Francos, jour 2: Cœur de pirate au passé, au présent et au futur

Photo Francos/Benoit Rousseau

Ça ne manque pas. Jamais. Ça arrive à chaque festival. Toujours. Il ne fallait donc pas s’attendre à ce que ça soi différent en temps de pandémie… Je parle, bien sûr, du pépin de logistique.

Par Philippe Rezzonico

Le plus souvent, il se mesure par l’incapacité d’être à deux concerts en même temps. Rien de ça, cette fois. Concrètement, le problème était personnel. Mais au fil d’arrivée, il était plus que probable que je ne puisse arriver à temps pour assister au concert de Cœur de pirate, samedi soir, aux Francos de Montréal.

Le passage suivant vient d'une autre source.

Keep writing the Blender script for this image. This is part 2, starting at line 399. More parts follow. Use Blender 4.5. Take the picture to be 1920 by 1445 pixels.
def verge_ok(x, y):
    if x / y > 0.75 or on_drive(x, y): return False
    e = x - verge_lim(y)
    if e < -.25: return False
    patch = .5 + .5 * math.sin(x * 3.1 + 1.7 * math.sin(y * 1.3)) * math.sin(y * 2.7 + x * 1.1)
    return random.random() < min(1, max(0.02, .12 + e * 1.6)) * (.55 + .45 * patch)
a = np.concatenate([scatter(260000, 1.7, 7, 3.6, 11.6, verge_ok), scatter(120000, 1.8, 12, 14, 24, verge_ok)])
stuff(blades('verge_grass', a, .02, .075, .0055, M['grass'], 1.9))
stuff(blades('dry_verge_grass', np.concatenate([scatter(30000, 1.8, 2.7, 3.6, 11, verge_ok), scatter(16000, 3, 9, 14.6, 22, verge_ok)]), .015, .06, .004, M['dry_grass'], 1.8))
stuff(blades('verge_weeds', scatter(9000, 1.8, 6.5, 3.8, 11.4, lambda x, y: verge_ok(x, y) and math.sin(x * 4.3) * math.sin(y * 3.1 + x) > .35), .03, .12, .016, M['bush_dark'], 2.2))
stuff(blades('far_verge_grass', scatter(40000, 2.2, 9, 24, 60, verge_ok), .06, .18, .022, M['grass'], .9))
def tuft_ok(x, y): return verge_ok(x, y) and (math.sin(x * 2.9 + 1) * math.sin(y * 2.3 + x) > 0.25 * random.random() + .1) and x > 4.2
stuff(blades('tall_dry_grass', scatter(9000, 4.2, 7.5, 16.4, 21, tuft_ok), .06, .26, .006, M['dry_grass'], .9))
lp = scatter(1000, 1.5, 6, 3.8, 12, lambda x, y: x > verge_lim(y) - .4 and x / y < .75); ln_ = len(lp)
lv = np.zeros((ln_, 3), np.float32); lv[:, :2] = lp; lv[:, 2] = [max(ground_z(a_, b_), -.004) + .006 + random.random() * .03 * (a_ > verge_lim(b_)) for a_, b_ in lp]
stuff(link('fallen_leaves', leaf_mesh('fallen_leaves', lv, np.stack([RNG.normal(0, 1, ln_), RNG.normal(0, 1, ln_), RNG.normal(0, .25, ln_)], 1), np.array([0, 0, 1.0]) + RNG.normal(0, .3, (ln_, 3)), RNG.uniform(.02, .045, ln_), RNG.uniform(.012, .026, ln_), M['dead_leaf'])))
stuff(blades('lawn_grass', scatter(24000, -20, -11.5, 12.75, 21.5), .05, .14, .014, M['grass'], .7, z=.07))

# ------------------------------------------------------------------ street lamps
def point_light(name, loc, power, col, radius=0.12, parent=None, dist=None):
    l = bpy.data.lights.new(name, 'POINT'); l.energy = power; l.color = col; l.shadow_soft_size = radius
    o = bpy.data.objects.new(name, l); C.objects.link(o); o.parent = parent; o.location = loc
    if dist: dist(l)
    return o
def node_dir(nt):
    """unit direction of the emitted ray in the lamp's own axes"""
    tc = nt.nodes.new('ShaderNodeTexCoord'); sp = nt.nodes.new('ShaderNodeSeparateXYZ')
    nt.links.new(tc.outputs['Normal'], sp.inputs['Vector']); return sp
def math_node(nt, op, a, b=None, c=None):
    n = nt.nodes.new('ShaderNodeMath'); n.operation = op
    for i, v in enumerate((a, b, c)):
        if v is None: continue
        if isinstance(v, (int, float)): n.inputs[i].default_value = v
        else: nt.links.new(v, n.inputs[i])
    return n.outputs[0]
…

C’est à ce moment que je me suis souvenu que les concerts étaient diffusés sur la chaîne YouTube des Francos en raison de l’impossibilité d’accueillir plus que 2 500 spectateurs en présentiel pour chacune des deux scènes.

Couvrir un spectacle à distance? Devant un écran? Il y a deux ans, je n’aurai même pas envisagé la chose. Les 18 derniers mois de pandémie nous ont pourtant démontré que c’était possible. Après tout, même les deux plus récents spectacles de la Fête nationale du Québec ont été présentés ainsi.

O.K. d’abord…

À 21h15, je suis donc devant mon écran lorsque Cœur de pirate, enceinte et vêtue d’un manteau long, s’installe à son piano, accompagnée d’un guitariste et d’une violoncelliste qu’elle n’a jamais nommés lors de ses présentations.

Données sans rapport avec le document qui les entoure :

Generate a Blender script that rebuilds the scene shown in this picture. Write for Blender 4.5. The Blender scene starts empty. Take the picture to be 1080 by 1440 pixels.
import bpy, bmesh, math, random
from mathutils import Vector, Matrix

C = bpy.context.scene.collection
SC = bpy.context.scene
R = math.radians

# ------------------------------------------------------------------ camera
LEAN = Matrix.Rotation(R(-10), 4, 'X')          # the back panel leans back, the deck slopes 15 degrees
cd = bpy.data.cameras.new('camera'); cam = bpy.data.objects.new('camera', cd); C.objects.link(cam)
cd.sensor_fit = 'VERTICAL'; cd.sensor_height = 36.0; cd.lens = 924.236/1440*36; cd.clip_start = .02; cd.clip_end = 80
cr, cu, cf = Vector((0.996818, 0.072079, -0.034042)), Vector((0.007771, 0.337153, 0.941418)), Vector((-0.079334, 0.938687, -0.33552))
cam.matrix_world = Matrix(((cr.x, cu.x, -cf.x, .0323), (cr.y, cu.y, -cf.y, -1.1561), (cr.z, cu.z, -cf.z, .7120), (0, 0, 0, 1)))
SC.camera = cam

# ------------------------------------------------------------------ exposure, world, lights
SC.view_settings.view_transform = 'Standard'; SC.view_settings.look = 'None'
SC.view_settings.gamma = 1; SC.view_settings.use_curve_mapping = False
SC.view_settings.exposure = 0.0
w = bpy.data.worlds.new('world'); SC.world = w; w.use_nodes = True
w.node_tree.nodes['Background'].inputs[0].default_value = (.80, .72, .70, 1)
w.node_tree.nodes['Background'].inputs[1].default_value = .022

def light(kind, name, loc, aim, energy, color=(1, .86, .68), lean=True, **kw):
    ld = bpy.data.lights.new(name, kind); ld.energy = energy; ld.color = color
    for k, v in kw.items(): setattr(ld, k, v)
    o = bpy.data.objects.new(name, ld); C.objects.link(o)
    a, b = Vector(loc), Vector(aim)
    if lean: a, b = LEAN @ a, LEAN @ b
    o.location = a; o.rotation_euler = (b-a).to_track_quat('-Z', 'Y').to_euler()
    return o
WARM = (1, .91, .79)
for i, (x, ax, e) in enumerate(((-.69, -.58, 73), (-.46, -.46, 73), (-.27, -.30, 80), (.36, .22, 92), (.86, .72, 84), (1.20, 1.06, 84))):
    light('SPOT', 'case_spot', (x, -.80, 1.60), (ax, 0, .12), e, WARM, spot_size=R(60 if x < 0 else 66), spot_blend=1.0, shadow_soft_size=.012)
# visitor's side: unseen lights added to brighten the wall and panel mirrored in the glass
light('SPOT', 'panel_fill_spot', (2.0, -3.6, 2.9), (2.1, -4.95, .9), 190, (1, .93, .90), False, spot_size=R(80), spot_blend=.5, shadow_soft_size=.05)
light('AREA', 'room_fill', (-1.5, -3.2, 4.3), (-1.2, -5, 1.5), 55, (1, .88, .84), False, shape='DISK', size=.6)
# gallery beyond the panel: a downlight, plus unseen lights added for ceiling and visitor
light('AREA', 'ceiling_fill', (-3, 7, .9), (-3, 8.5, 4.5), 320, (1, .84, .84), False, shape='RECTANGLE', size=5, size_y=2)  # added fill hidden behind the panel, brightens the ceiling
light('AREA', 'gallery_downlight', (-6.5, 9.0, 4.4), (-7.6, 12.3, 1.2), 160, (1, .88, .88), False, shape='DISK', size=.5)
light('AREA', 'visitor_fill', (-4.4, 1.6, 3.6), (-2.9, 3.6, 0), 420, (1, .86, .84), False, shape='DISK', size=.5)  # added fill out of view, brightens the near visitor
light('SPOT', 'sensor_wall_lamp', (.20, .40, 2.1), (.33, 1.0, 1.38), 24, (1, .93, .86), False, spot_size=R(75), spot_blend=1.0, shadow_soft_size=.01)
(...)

« Je suis un peu sous le choc. Je ne pensais plus que ça allait arriver », a-t-elle lancé, faisait allusion au festival qui est cette année limité à des concerts en plein air.

C’est à ce moment qu’elle a précisé qu’en raison de son opération aux cordes vocales dont elle se remet bien, qu’elle se limitera à une demi-douzaine de chansons et que le reste de la prestation sera composée des instrumentales de son album Perséides. Parfait pour moi. Je n’ai justement pas vu ce spectacle-là.

Dans les faits, on pourrait parler d’un récital où Béatrice Martin a mis à l’avant-plan son passé (deux classiques), ses actuelles instrumentales et son avenir par l’entremise de nouvelles chansons qui seront sur son album, Impossible à aimer, à paraître en octobre.

Face à un public attentif, Cœur de pirate a été inspirée lors de ses instrumentales qui désignent des villes du Québec (Kamouraska, Arvida, Notre-Dame-du-Portage). Parfois penchée sur ses ivoires comme une élève appliquée, jouant tantôt la tête redressée vers l’arrière, les yeux clos, comme transportée par ses mélodies, elle a mis de l’avant une touche délicate pour des compositions apaisantes et d’une grande beauté.

Ici et là, une chanson connue (Place de la république) ou une inédite (Le monopole de l’amour) venait varier la proposition musicale. De la première, Béatrice a souligné qu’elle avait écrit beaucoup de chansons portant sur des gens lui ayant « fait du mal », mais que « ça sert à payer mon hypothèque et à faire de bonnes chansons ». De la seconde, elle a noté qu’elle sera sur un album de chansons qui parlent de ses « fuck up amoureux ». Le monopole de la douleur avait une jolie touche country.

Avec les multiples caméras utilisées pour la diffusion, on pouvait apprécier en plans rapprochés le jeu des trois instrumentistes comme si nous étions encore mieux placés qu’au premier rang.

Espiègle, elle a noté avec plaisir que « je sais encore chanter ». Sérieuse, elle a demandé aux spectateurs un moment de silence pour toutes les personnes disparues durant la pandémie, enchaînant aussitôt avec Crier tout bas. Un enchaînement aussi touchant que réussi.

Au rappel, elle a livré son nouvel extrait, On s’aimera toujours, qui sera sur le disque à venir, quoique dans une version acoustique très différente de celle aux effluves dansants de la version studio.

En clôture, elle a invité les spectateurs avec elle pour Comme des enfants.

« Vous pouvez aussi marmonner. C’est un peu ce que je fais… »

Et elle a donc eu droit à un accompagnement de la foule lors de cette dernière interprétation qui a conclu une splendide prestation de 70 minutes au parterre de la Maison symphonique de Montréal… et dans mon salon.

Comme quoi, on finit toujours par résoudre les problèmes de logistique.